Предыдущая глава |
↓ Содержание ↓
↑ Свернуть ↑
| Следующая глава |
В августе он переехал в Стратфордшир. В течение последующих недель его вместе с батальоном перебрасывали из лагеря в лагерь явно беспорядочным образом (как правило, в военное время войска именно так и перемещаются). Условия всюду были некомфортабельными; в промежутках между несъедобной кормежкой, строевой подготовкой и лекциями по устройству пулемета только и оставалось делать, что играть в бридж (что Толкину нравилось) или слушать рэгтайм на граммофоне (что ему не нравилось). Большую часть офицеров он недолюбливал. "Джентльменов среди старших не сыщешь, даже просто люди — и то редкость", писал он Эдит. Иногда он проводил досуг за чтением по-исландски, поскольку твердо решил продолжать учебу и в военное время, но часы текли медленно. Он писал: "Эти серые дни, они так тянутся, тянутся, тянутся, и темы противные, тягучее болото про искусство убивать — никакой радости'.

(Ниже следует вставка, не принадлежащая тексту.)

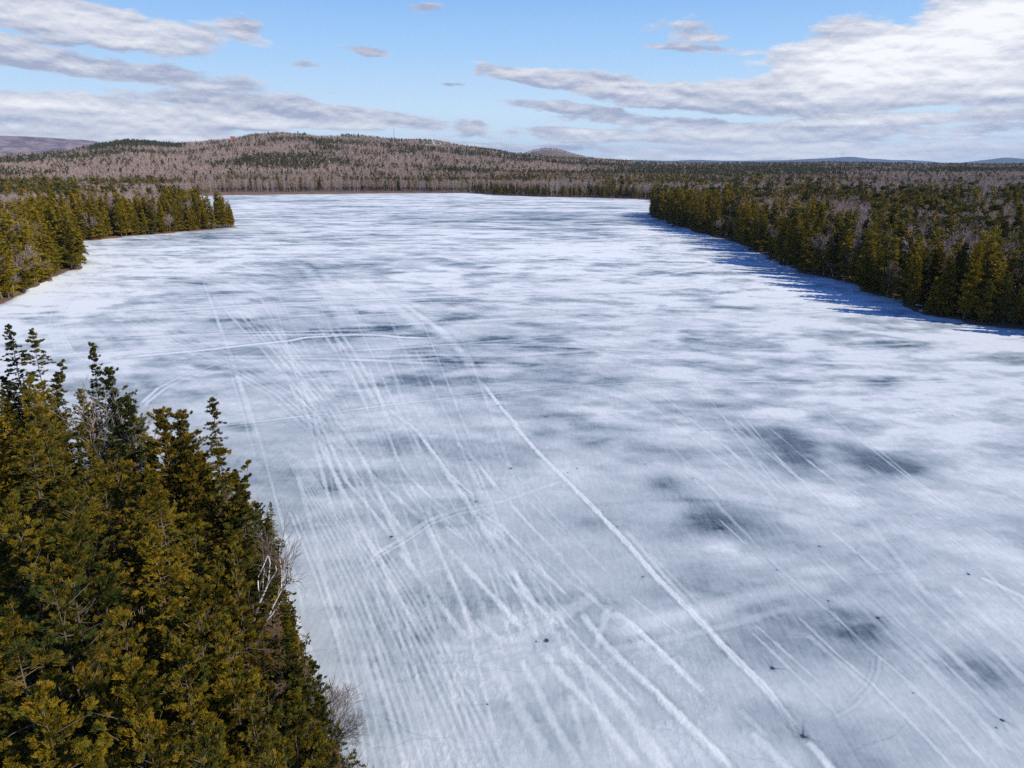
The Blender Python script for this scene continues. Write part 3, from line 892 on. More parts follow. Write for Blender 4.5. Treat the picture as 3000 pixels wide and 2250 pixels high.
def bare(seed, H, spread, depth=5, nseg=3, rmin=.012, style='maple', lean=(0, 0), nchild=3, stems=1, rscale=1.0):
    """returns (trunk segs, branch segs)"""
    g = random.Random(seed)
    trunk, br = [], []

    def grow(p, d, L, r, lv):
        n = nseg if lv < 3 else 2
        for i in range(n):
            wob = .10 if lv == 0 else .20
            d2 = [d[0] + g.gauss(0, wob), d[1] + g.gauss(0, wob), d[2] + g.gauss(0, wob * .7) + (.10 if lv > 0 else 0)]
            m = math.sqrt(sum(c * c for c in d2)); d2 = [c / m for c in d2]
            q = [p[k] + d2[k] * L / n for k in range(3)]
            r2 = max(r * (1 - .36 / n * (1.0 if lv else .8)), rmin * .5)
            (trunk if lv < 2 else br).append((*p, *q, max(r, rmin), max(r2, rmin * .7)))
            p, d, r = q, d2, r2
            if lv >= 1 or i >= n - 2 or style in ('birch', 'snag'):
                if lv < depth:
                    k = nchild if (i == n - 1) else (1 if g.random() < .75 else 2)
                    if lv == 0 and style == 'birch' and i < 1: k = 0
                    for _ in range(k):
                        a = g.uniform(0, 2 * PI)
                        sp_ = spread * g.uniform(.6, 1.25) * (1.0 if lv else .9)
                        e, f, h = frame(np.array(d))
                        nd = e * math.cos(sp_) + (f * math.cos(a) + h * math.sin(a)) * math.sin(sp_)
                        grow(list(p), list(nd), L * g.uniform(.52, .78) * (.8 if style == 'birch' and lv == 0 else 1), max(r * g.uniform(.5, .68), rmin), lv + 1)
        if lv == 0 and style == 'birch':
            grow(p, d, L * .5, r * .8, 1)
    for s_ in range(stems):
        a = g.uniform(0, 2 * PI); k = .0 if stems == 1 else .22
        d = [lean[0] + k * math.cos(a + s_ * 6.28 / stems), lean[1] + k * math.sin(a + s_ * 6.28 / stems), 1]
        m = math.sqrt(sum(c * c for c in d)); d = [c / m for c in d]
        trunkL = H * (.42 if style == 'maple' else .62)
        grow([.12 * math.cos(a) * (stems > 1), .12 * math.sin(a) * (stems > 1), 0], d, trunkL, .0105 * H * rscale * (.75 if stems > 1 else 1), 0)
    T, B = np.array(trunk), np.array(br) if br else np.zeros((0, 8))
    # fit to the wanted height
    top = max(T[:, 5].max(), B[:, 5].max() if len(B) else 0)
    f = H / top
    for a in (T, B):
        if len(a): a[:, :6] *= f
    return T, B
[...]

К началу 1916 года Толкин решил специализироваться на связи, ибо перспектива иметь дело со словами, сообщениями, кодами была приятнее, чем тягомотные и ответственные обязанности строевого командира. Посему он изучал азбуку Морзе, сигнализацию флажками и дисками, передачу сообщений гелиографом и фонарем, применение сигнальных ракет и полевого телефона, и даже искусство использования почтовых голубей (временами это практиковалось). В дальнейшем он получил должность батальонного офицера связи.
Приближалась отправка во Францию, и они с Эдит решили пожениться до отъезда, поскольку ужасающий список потерь в британских войсках ясно давал понять, что офицер Толкин может и не вернуться. В любом случае они ждали более чем достаточно: ему было уже двадцать четыре, а ей двадцать семь. Денег было маловато, но Толкину по крайней мере регулярно выплачивали армейское жалование, и он решил попросить у отца Фрэнсиса Моргана весь свой скромный капитал в акциях. Была еще надежда иметь хоть какой-то доход с поэзии. Стихотворение "Гоблинские ноги" было принято Блэквеллсом для публикации в ежегоднике "Поэзия Оксфорда". Ободренный этим, Толкин послал подборку своих стихов в издательство "Сиджвик и Джексон". Ради увеличения капитала он продал свою долю в мотоцикле.
Толкин поехал в Бирмингем, чтобы утрясти с отцом Фрэнсисом финансовые дела и сообщить ему о предстоящей женитьбе. По денежной части Толкин все уладил, но когда дело дошло до матримониальных намерений, он не смог заставить себя рассказать об этом старому опекуну и так и уехал из Молельни, не заикнувшись о женитьбе: не было забыто противодействие отца Фрэнсиса их роману шесть лет тому назад. До свадьбы оставалось меньше двух недель, когда Толкин решил, наконец, написать отцу Фрэнсису. Ответное письмо было добрым; в нем священник пожелал молодым "всяческого процветания и счастья" и добавил, что хотел бы лично совершить обряд в Молельне. Увы, он опоздал. В католической церкви в Уорике все уже было готово к венчанию.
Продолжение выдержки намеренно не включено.